Find multiple maximum values in a 2d array fast

Question

The situation is as follows:

I have a 2D numpy array. Its shape is (1002, 1004). Each element contains a value between 0 and Inf. What I now want to do is determine the first 1000 maximum values and store the corresponding indices in to a list named x and a list named y. This is because I want to plot the maximum values and the indices actually correspond to real time x and y position of the value.

What I have so far is:

x = numpy.zeros(500)
y = numpy.zeros(500)

for idx in range(500):
    x[idx] = numpy.unravel_index(full.argmax(), full.shape)[0]
    y[idx] = numpy.unravel_index(full.argmax(), full.shape)[1]
    full[full == full.max()] = 0.

print os.times()

Here full is my 2D numpy array. As can be seen from the for loop, I only determine the first 500 maximum values at the moment. This however already takes about 5 s. For the first 1000 maximum values, the user time should actually be around 0.5 s. I've noticed that a very time consuming part is setting the previous maximum value to 0 each time. How can I speed things up?

Thank you so much!

Answer 1

If you have numpy 1.8, you can use the argpartition function or method.

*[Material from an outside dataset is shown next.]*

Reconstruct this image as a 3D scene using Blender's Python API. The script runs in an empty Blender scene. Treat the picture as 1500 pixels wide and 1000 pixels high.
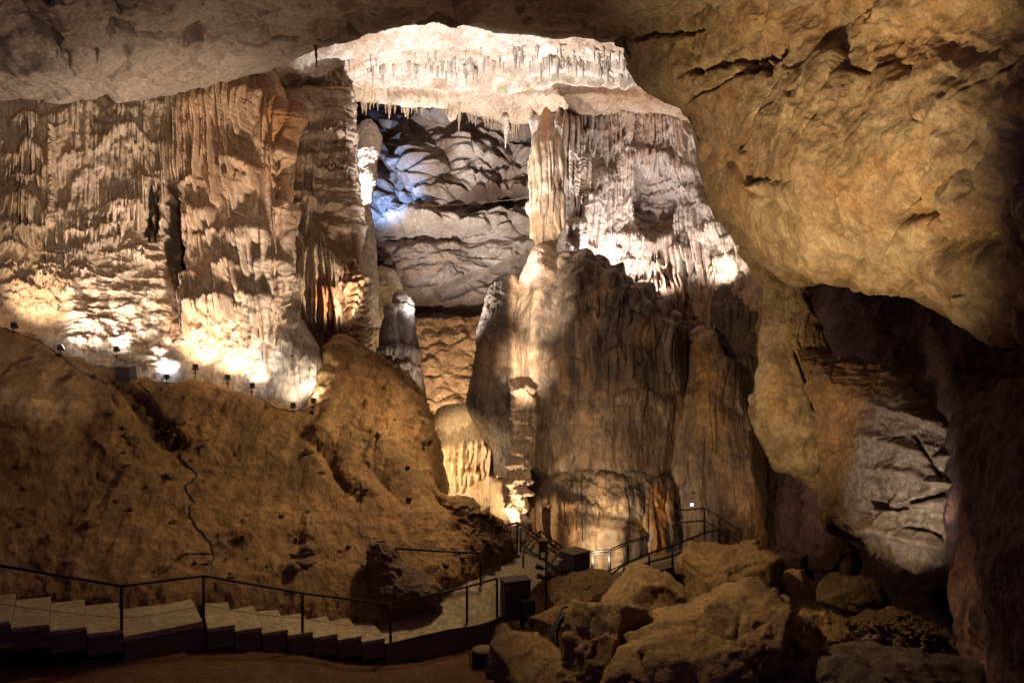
import bpy, math
import numpy as np
from concurrent.futures import ThreadPoolExecutor
from mathutils import Vector, Matrix
from mathutils.bvhtree import BVHTree

# ------------------------------------------------------------------ scene
scene = bpy.context.scene
COL = scene.collection
F = 1167.0          # focal length in photo pixels (28 mm on a 36 mm sensor)
HC = 7.0            # height of the viewpoint above the first stair landing
rng = np.random.default_rng(7)


def P(px, py, Y):
    """a surveyed point: bearing read off the photo, distance Y metres ahead"""
    return np.array([(px - 750.0) * Y / F, Y, HC - (py - 500.0) * Y / F])


def to_px(p):
    return 750.0 + F * p[..., 0] / p[..., 1], 500.0 - F * (p[..., 2] - HC) / p[..., 1]


# ------------------------------------------------------------------ noise
_perm = np.random.default_rng(3).permutation(512).astype(np.int32)
_perm = np.concatenate([_perm, _perm, _perm])
_g = np.random.default_rng(4).normal(size=(512, 3))
_g = (_g / np.linalg.norm(_g, axis=1)[:, None]).astype(np.float32)


def _h(i, j, k):
    return _perm[(_perm[(_perm[i & 511] + j) & 511] + k) & 511]


_pool = ThreadPoolExecutor(4)


def pn(x, y, z):
    x, y, z = np.broadcast_arrays(x, y, z)
    if x.size < 20000:
        return _pn(x, y, z)
    s = x.shape
    k = x.size // 8 + 1
    x, y, z = (np.ravel(a).astype(np.float32) for a in (x, y, z))
    return np.concatenate(list(_pool.map(lambda i: _pn(x[i:i + k], y[i:i + k], z[i:i + k]), range(0, x.size, k)))).reshape(s).astype(float)


def _pn(x, y, z):
    xi, yi, zi = np.floor(x).astype(np.int32), np.floor(y).astype(np.int32), np.floor(z).astype(np.int32)
    fx, fy, fz = x - xi, y - yi, z - zi
    u, v, w = (t * t * t * (t * (t * 6 - 15) + 10) for t in (fx, fy, fz))
    r = 0
    for a in (0, 1):
        for b in (0, 1):
            for c in (0, 1):
                g = _g[_h(xi + a, yi + b, zi + c)]
                d = g[..., 0] * (fx - a) + g[..., 1] * (fy - b) + g[..., 2] * (fz - c)
                r = r + d * (u if a else 1 - u) * (v if b else 1 - v) * (w if c else 1 - w)
    return r * 1.6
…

Here's a script that calculates x and y:

import numpy as np

# Create an array to work with.
np.random.seed(123)
full = np.random.randint(1, 99, size=(8, 8))

# Get the indices for the largest `num_largest` values.
num_largest = 8

indices = (-full).argpartition(num_largest, axis=None)[:num_largest]
# OR, if you want to avoid the temporary array created by `-full`:
# indices = full.argpartition(full.size - num_largest, axis=None)[-num_largest:]

x, y = np.unravel_index(indices, full.shape)

print("full:")
print(full)
print("x =", x)
print("y =", y)
print("Largest values:", full[x, y])
print("Compare to:    ", np.sort(full, axis=None)[-num_largest:])

Output:

full:
[[67 93 18 84 58 87 98 97]
 [48 74 33 47 97 26 84 79]
 [37 97 81 69 50 56 68  3]
 [85 40 67 85 48 62 49  8]
 [93 53 98 86 95 28 35 98]
 [77 41  4 70 65 76 35 59]
 [11 23 78 19 16 28 31 53]
 [71 27 81  7 15 76 55 72]]
x = [0 2 4 4 0 1 4 0]
y = [6 1 7 2 7 4 4 1]
Largest values: [98 97 98 98 97 97 95 93]
Compare to:     [93 95 97 97 97 98 98 98]

Answer 2

You could loop through the array as @Inspired suggests, but looping through NumPy arrays item-by-item tends to lead to slower-performing code than code which uses NumPy functions since the NumPy functions are written in C/Fortran, while the item-by-item loop tends to use Python functions.

So, although sorting is O(n log n), it may be quicker than a Python-based one-pass O(n) solution. Below np.unique performs the sort:

import numpy as np

def nlargest_indices(arr, n):
    uniques = np.unique(arr)
    threshold = uniques[-n]
    return np.where(arr >= threshold)

full = np.random.random((1002,1004))
x, y = nlargest_indices(full, 10)
print(full[x, y])
print(x)
# [  2   7 217 267 299 683 775 825 853]
print(y)
# [645 621 132 242 556 439 621 884 367]

---

Here is a timeit benchmark comparing nlargest_indices (above) to

def nlargest_indices_orig(full, n):
    full = full.copy()
    x = np.zeros(n)
    y = np.zeros(n)

    for idx in range(n):
        x[idx] = np.unravel_index(full.argmax(), full.shape)[0]
        y[idx] = np.unravel_index(full.argmax(), full.shape)[1]
        full[full == full.max()] = 0.
    return x, y


In [97]: %timeit nlargest_indices_orig(full, 500)
1 loops, best of 3: 5 s per loop

In [98]: %timeit nlargest_indices(full, 500)
10 loops, best of 3: 133 ms per loop

For timeit purposes I needed to copy the array inside nlargest_indices_orig, lest full get mutated by the timing loop.

Benchmarking the copying operation:

def base(full, n):
    full = full.copy()

In [102]: %timeit base(full, 500)
100 loops, best of 3: 4.11 ms per loop

shows this added about 4ms to the 5s benchmark for nlargest_indices_orig.

---

Warning: nlargest_indices and nlargest_indices_orig may return different results if arr contains repeated values.

nlargest_indices finds the n largest values in arr and then returns the x and y indices corresponding to the locations of those values.

nlargest_indices_orig finds the n largest values in arr and then returns one x and y index for each large value. If there is more than one x and y corresponding to the same large value, then some locations where large values occur may be missed.

They also return indices in a different order, but I suppose that does not matter for your purpose of plotting.